Em matéria tributária, infelizmente, muitos lançamentos demonstram o oposto. Mais, se essas grandes autuações seriam assim tão recentes como afirmam, por uma questão de lógica e dialética dever-se-ia informar o leitor de que elas seriam também contemporâneas à instituição do bônus de eficiência para as autoridades fiscais. Os mesmos que lançam são os mesmos que têm a sua remuneração complementada por um percentual das multas mantidas. Nada contra premiar uma boa performance, mas quem diz isso não são os contribuintes, tal suposto conflito de interesses foi apontado pelo TCU recentemente (TC 005.283/2019-1).

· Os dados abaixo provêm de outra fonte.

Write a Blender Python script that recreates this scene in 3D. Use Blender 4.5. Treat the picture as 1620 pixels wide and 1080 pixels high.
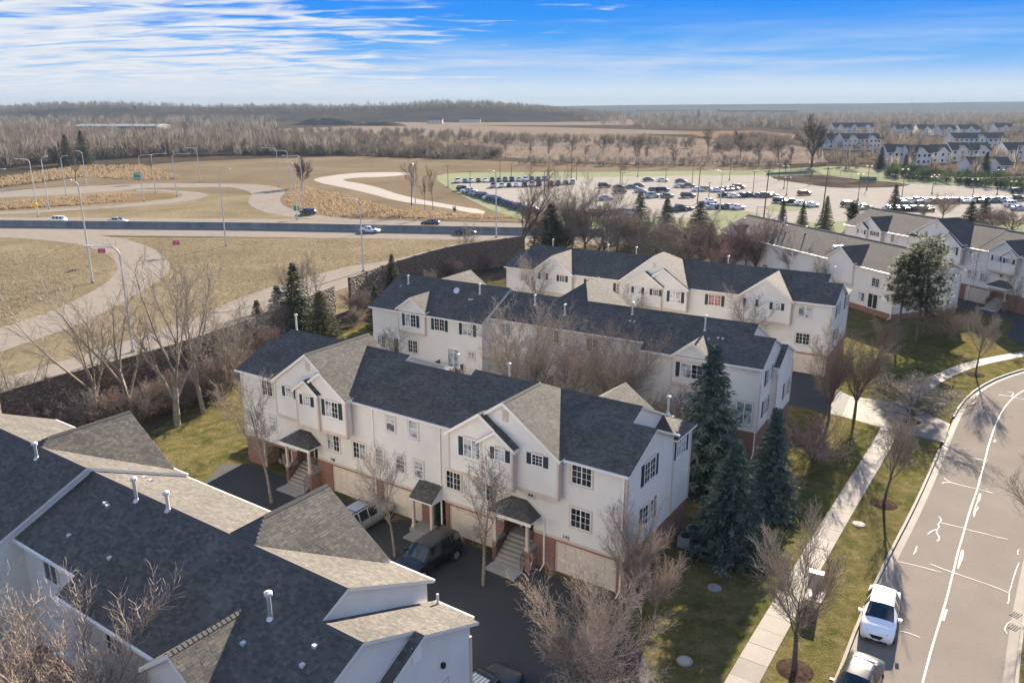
import bpy, bmesh, math, random
import numpy as np
from mathutils import Vector, Matrix

for o in list(bpy.data.objects):
    bpy.data.objects.remove(o)
scene = bpy.context.scene
COL = scene.collection
R = math.radians
random.seed(7)
RNG = random.Random(11)

# ------------------------------------------------------------------ camera
CAM_H = 28.0
FPX, YH, CXP = 1270.0, 167.0, 812.0
PITCH = math.atan((540 - YH) / FPX)
camd = bpy.data.cameras.new('camera')
camd.sensor_width = 36.0
camd.lens = FPX / 1620.0 * 36.0
camd.shift_x = -(CXP - 810.0) / 1620.0
camd.clip_start = 0.5
camd.clip_end = 30000.0
cam = bpy.data.objects.new('camera', camd)
COL.objects.link(cam)
cam.location = (0, 0, CAM_H)
cam.rotation_euler = (math.pi / 2 - PITCH, 0, 0)
scene.camera = cam

# ------------------------------------------------------------------ light
SUN_AZ, SUN_EL = R(25.2), R(21.5)
SUN_DIR = Vector((math.sin(SUN_AZ) * math.cos(SUN_EL), math.cos(SUN_AZ) * math.cos(SUN_EL), math.sin(SUN_EL)))
sl = bpy.data.lights.new('sun', 'SUN')
sl.energy = 4.8
sl.angle = R(0.6)
sl.color = (1.0, 0.87, 0.70)
sun = bpy.data.objects.new('sun', sl)
COL.objects.link(sun)
sun.rotation_euler = SUN_DIR.to_track_quat('Z', 'Y').to_euler()
EXPOSURE = 2.3
SKY_STRENGTH = 0.12

world = bpy.data.worlds.new('World')
scene.world = world
world.use_nodes = True
wn = world.node_tree
wn.nodes.clear()


def N(t, typ, **kw):
    n = t.nodes.new(typ)
    for k, v in kw.items():
        setattr(n, k, v)
    return n


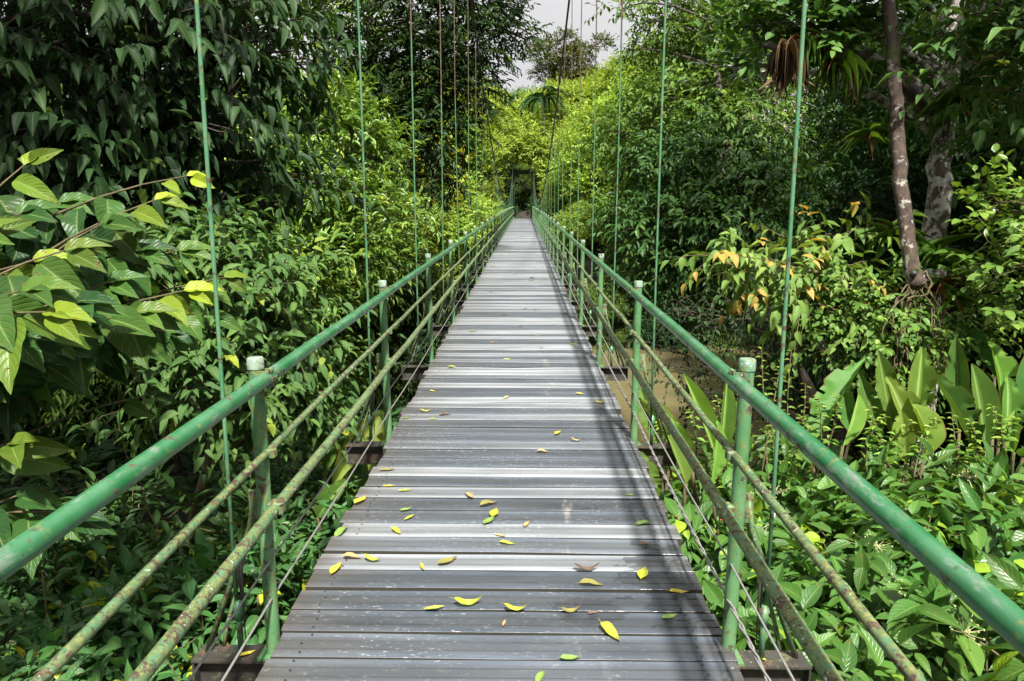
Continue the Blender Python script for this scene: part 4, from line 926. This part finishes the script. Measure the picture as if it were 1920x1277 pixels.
# ---- shrubs: a few of each kind, copied
def shrub_proto(name, K, leaf, seed, n=46, R=.62, H=1.7):
    rng = np.random.default_rng(seed); root = empty(name); mb = MB(); fo = Foliage(); cl = []
    for k in range(9):
        a = k * 2.4 + rng.random(); q = R * math.sqrt((k + .4) / 9) * .8
        z = H - .22 - .55 * (q / R) ** 2 + rng.normal() * .06
        cl.append((np.array([q * math.cos(a), q * math.sin(a), z]), (R * .42, R * .42, R * .34), n // 2))
    cl = [(c_ + rng.normal(size=3) * [0, 0, .09], r_, n_) for c_, r_, n_ in cl]
    for k in range(6):
        a = k * 1.05 + rng.random() * .5
        cl.append((np.array([R * .8 * math.cos(a), R * .8 * math.sin(a), H * .45]), (R * .4, R * .4, R * .5), n // 3))
    for c, rad, m_ in cl:
        mb.tube(curve([c[0] * .15, c[1] * .15, -.1], c, [c[0] * .2, c[1] * .2, .1], 6), np.linspace(.02, .006, 6), 5)
        spray(fo, rng, c, rad, m_, K)
    for pts, r in fo.tw: mb.tube(pts, np.linspace(r, r * .5, len(pts)), 4, False)
    add('stem', mb.mesh('stem', True), M['stem'], root); add('foliage', fo.mesh('foliage'), LM[leaf], root)
    if leaf == 'gloss':
        fm = MB(); bm_ = MB()
        for k in range(5):
            c, rad, m_ = cl[rng.integers(0, 9)]; p = c + rng.normal(size=3) * .12 + [0, 0, .22]
            fm.tube([c + [0, 0, .05], p], [.003, .002], 4)
            for q in range(26):
                e = p + rng.normal(size=3) * [.045, .045, .02]; fm.tube([p - [0, 0, .03], e], [.001, .0008], 3, False); fm.box(e, (.006, .006, .006), [[.7, .7, 0], [-.7, .7, 0], [0, 0, 1]])
        for k in range(9):
            c, rad, m_ = cl[rng.integers(0, 9)]; p = c + rng.normal(size=3) * .15 + [0, 0, .12]
            bm_.tube([p - [0, 0, .008], p - [0, 0, .005], p, p + [0, 0, .005], p + [0, 0, .008]], [.002, .007, .0085, .007, .002], 8)
        add('blossoms', fm.mesh('blossoms'), FLOWER, root); add('berries', bm_.mesh('berries', True), BERRY, root)
    return root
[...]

Infelizmente o que ocorreu foi justamente o oposto: também recentemente o voto de qualidade passou a ser utilizado como mecanismo de imposição da “vontade do Estado” aos contribuintes que ficaram à mercê de revisões carimbatórias, o que literalmente desqualificou o Carf como instância técnica máxima que era, de discussão do Direito Tributário e da Ciência Contábil, reduzindo-lhe a condição de mero cronômetro de espera pelo Judiciário, cujas consequências ainda estão por vir, pois o tempo beneficia justamente o mau pagador.
Esperar uma mudança de comportamento dos contribuintes em face de uma eventual mudança no voto de qualidade é novamente a reação do pensamento do Estado “total” brasileiro, contrário à liberdade econômica. Atribuir a pecha de desonesto aos contribuintes é ignorar a própria competência das autoridades fiscais, que dispõem do melhor quadro técnico do funcionalismo público brasileiro, preparado, treinado, e sobretudo ético e honesto.
Concluindo, tais afirmações mais se assemelham às do garoto que é o dono da bola no campo de várzea. Hoje mudo minha opinião anterior em face do que veio a se tornar o órgão nos últimos anos, como derradeira esperança de que esse possa manter sua importância para o sistema tributário brasileiro.
Como se diz na Bahia, quem tem competência se estabelece. Que vença o melhor direito, seja do Fisco, seja dos contribuintes, e não o melhor argumento de autoridade, que o voto de qualidade hoje impõe a quem recorre ao Carf.
Gileno Barreto é contribuinte e advogado. Ex-conselheiro do Carf.